-------- Raw data --------
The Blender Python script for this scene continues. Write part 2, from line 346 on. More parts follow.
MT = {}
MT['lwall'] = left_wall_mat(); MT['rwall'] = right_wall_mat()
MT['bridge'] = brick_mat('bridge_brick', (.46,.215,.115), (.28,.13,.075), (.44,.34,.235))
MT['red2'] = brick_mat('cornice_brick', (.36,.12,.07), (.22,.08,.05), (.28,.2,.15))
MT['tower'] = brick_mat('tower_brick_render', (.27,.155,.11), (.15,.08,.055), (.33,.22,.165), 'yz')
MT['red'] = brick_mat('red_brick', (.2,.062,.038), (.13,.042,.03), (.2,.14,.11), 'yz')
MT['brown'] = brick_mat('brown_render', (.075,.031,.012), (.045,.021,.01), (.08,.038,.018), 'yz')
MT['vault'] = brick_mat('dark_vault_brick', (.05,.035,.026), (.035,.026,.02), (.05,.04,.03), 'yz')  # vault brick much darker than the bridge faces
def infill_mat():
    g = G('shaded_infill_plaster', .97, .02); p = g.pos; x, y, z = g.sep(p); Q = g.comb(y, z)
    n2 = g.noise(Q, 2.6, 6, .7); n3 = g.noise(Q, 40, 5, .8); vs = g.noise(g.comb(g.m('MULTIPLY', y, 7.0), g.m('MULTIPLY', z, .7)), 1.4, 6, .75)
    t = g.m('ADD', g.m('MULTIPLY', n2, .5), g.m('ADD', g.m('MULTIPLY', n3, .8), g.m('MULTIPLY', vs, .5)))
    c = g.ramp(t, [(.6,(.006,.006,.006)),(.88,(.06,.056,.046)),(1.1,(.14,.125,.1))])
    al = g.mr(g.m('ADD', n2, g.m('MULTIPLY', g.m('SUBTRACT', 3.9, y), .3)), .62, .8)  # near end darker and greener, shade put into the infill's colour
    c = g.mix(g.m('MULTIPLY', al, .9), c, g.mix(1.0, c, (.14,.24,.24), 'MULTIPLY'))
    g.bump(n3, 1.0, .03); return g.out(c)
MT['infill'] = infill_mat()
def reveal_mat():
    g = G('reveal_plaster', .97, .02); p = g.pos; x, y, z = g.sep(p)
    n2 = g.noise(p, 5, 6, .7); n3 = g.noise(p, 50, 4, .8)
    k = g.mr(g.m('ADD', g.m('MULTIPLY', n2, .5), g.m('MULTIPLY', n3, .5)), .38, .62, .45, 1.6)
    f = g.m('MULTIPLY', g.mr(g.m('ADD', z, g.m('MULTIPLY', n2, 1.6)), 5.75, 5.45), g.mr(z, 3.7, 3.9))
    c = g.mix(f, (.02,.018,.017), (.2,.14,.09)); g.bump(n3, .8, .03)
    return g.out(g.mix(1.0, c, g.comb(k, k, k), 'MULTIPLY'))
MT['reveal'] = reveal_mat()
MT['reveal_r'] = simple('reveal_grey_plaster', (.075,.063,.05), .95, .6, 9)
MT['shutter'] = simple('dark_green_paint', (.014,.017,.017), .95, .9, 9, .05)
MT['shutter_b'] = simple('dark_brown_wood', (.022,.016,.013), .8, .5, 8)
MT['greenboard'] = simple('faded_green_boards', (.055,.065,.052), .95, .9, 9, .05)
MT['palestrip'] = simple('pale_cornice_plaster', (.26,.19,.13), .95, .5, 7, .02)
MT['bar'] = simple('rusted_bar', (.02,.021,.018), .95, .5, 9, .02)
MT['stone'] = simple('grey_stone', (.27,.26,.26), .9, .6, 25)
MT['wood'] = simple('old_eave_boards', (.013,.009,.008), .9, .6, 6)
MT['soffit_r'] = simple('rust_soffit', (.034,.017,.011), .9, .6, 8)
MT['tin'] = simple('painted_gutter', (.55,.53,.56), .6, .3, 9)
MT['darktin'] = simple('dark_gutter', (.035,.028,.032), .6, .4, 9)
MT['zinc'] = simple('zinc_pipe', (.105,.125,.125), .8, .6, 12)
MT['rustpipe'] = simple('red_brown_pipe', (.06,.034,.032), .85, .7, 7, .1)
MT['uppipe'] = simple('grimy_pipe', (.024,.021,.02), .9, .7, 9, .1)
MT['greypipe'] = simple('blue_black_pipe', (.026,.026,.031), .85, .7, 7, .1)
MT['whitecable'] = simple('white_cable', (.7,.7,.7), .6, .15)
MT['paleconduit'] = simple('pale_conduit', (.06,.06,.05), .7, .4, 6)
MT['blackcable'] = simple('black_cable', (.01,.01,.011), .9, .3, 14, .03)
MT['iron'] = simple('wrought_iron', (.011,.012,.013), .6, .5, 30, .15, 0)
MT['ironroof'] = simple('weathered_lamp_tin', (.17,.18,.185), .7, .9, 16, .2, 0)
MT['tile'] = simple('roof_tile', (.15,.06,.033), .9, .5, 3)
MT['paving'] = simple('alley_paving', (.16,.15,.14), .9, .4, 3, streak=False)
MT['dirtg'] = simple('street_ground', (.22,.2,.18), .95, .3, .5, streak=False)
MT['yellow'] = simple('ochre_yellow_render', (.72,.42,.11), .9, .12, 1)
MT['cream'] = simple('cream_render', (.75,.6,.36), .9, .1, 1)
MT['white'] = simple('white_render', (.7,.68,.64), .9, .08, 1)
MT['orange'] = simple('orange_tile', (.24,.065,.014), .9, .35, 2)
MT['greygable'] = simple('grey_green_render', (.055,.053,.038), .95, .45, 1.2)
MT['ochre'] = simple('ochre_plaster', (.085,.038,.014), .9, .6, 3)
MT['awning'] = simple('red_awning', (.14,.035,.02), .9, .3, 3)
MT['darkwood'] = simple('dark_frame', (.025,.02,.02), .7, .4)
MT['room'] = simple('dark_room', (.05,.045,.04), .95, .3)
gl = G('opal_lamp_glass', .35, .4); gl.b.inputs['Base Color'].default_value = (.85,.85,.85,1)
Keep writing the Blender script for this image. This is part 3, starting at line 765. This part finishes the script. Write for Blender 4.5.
--------
## What you will do
Take the lines above and retype all of them exactly.

## Result for this exercise
The Blender Python script for this scene continues. Write part 2, from line 346 on. More parts follow.
MT = {}
MT['lwall'] = left_wall_mat(); MT['rwall'] = right_wall_mat()
MT['bridge'] = brick_mat('bridge_brick', (.46,.215,.115), (.28,.13,.075), (.44,.34,.235))
MT['red2'] = brick_mat('cornice_brick', (.36,.12,.07), (.22,.08,.05), (.28,.2,.15))
MT['tower'] = brick_mat('tower_brick_render', (.27,.155,.11), (.15,.08,.055), (.33,.22,.165), 'yz')
MT['red'] = brick_mat('red_brick', (.2,.062,.038), (.13,.042,.03), (.2,.14,.11), 'yz')
MT['brown'] = brick_mat('brown_render', (.075,.031,.012), (.045,.021,.01), (.08,.038,.018), 'yz')
MT['vault'] = brick_mat('dark_vault_brick', (.05,.035,.026), (.035,.026,.02), (.05,.04,.03), 'yz')  # vault brick much darker than the bridge faces
def infill_mat():
    g = G('shaded_infill_plaster', .97, .02); p = g.pos; x, y, z = g.sep(p); Q = g.comb(y, z)
    n2 = g.noise(Q, 2.6, 6, .7); n3 = g.noise(Q, 40, 5, .8); vs = g.noise(g.comb(g.m('MULTIPLY', y, 7.0), g.m('MULTIPLY', z, .7)), 1.4, 6, .75)
    t = g.m('ADD', g.m('MULTIPLY', n2, .5), g.m('ADD', g.m('MULTIPLY', n3, .8), g.m('MULTIPLY', vs, .5)))
    c = g.ramp(t, [(.6,(.006,.006,.006)),(.88,(.06,.056,.046)),(1.1,(.14,.125,.1))])
    al = g.mr(g.m('ADD', n2, g.m('MULTIPLY', g.m('SUBTRACT', 3.9, y), .3)), .62, .8)  # near end darker and greener, shade put into the infill's colour
    c = g.mix(g.m('MULTIPLY', al, .9), c, g.mix(1.0, c, (.14,.24,.24), 'MULTIPLY'))
    g.bump(n3, 1.0, .03); return g.out(c)
MT['infill'] = infill_mat()
def reveal_mat():
    g = G('reveal_plaster', .97, .02); p = g.pos; x, y, z = g.sep(p)
    n2 = g.noise(p, 5, 6, .7); n3 = g.noise(p, 50, 4, .8)
    k = g.mr(g.m('ADD', g.m('MULTIPLY', n2, .5), g.m('MULTIPLY', n3, .5)), .38, .62, .45, 1.6)
    f = g.m('MULTIPLY', g.mr(g.m('ADD', z, g.m('MULTIPLY', n2, 1.6)), 5.75, 5.45), g.mr(z, 3.7, 3.9))
    c = g.mix(f, (.02,.018,.017), (.2,.14,.09)); g.bump(n3, .8, .03)
    return g.out(g.mix(1.0, c, g.comb(k, k, k), 'MULTIPLY'))
MT['reveal'] = reveal_mat()
MT['reveal_r'] = simple('reveal_grey_plaster', (.075,.063,.05), .95, .6, 9)
MT['shutter'] = simple('dark_green_paint', (.014,.017,.017), .95, .9, 9, .05)
MT['shutter_b'] = simple('dark_brown_wood', (.022,.016,.013), .8, .5, 8)
MT['greenboard'] = simple('faded_green_boards', (.055,.065,.052), .95, .9, 9, .05)
MT['palestrip'] = simple('pale_cornice_plaster', (.26,.19,.13), .95, .5, 7, .02)
MT['bar'] = simple('rusted_bar', (.02,.021,.018), .95, .5, 9, .02)
MT['stone'] = simple('grey_stone', (.27,.26,.26), .9, .6, 25)
MT['wood'] = simple('old_eave_boards', (.013,.009,.008), .9, .6, 6)
MT['soffit_r'] = simple('rust_soffit', (.034,.017,.011), .9, .6, 8)
MT['tin'] = simple('painted_gutter', (.55,.53,.56), .6, .3, 9)
MT['darktin'] = simple('dark_gutter', (.035,.028,.032), .6, .4, 9)
MT['zinc'] = simple('zinc_pipe', (.105,.125,.125), .8, .6, 12)
MT['rustpipe'] = simple('red_brown_pipe', (.06,.034,.032), .85, .7, 7, .1)
MT['uppipe'] = simple('grimy_pipe', (.024,.021,.02), .9, .7, 9, .1)
MT['greypipe'] = simple('blue_black_pipe', (.026,.026,.031), .85, .7, 7, .1)
MT['whitecable'] = simple('white_cable', (.7,.7,.7), .6, .15)
MT['paleconduit'] = simple('pale_conduit', (.06,.06,.05), .7, .4, 6)
MT['blackcable'] = simple('black_cable', (.01,.01,.011), .9, .3, 14, .03)
MT['iron'] = simple('wrought_iron', (.011,.012,.013), .6, .5, 30, .15, 0)
MT['ironroof'] = simple('weathered_lamp_tin', (.17,.18,.185), .7, .9, 16, .2, 0)
MT['tile'] = simple('roof_tile', (.15,.06,.033), .9, .5, 3)
MT['paving'] = simple('alley_paving', (.16,.15,.14), .9, .4, 3, streak=False)
MT['dirtg'] = simple('street_ground', (.22,.2,.18), .95, .3, .5, streak=False)
MT['yellow'] = simple('ochre_yellow_render', (.72,.42,.11), .9, .12, 1)
MT['cream'] = simple('cream_render', (.75,.6,.36), .9, .1, 1)
MT['white'] = simple('white_render', (.7,.68,.64), .9, .08, 1)
MT['orange'] = simple('orange_tile', (.24,.065,.014), .9, .35, 2)
MT['greygable'] = simple('grey_green_render', (.055,.053,.038), .95, .45, 1.2)
MT['ochre'] = simple('ochre_plaster', (.085,.038,.014), .9, .6, 3)
MT['awning'] = simple('red_awning', (.14,.035,.02), .9, .3, 3)
MT['darkwood'] = simple('dark_frame', (.025,.02,.02), .7, .4)
MT['room'] = simple('dark_room', (.05,.045,.04), .95, .3)
gl = G('opal_lamp_glass', .35, .4); gl.b.inputs['Base Color'].default_value = (.85,.85,.85,1)
Keep writing the Blender script for this image. This is part 3, starting at line 765. This part finishes the script. Write for Blender 4.5.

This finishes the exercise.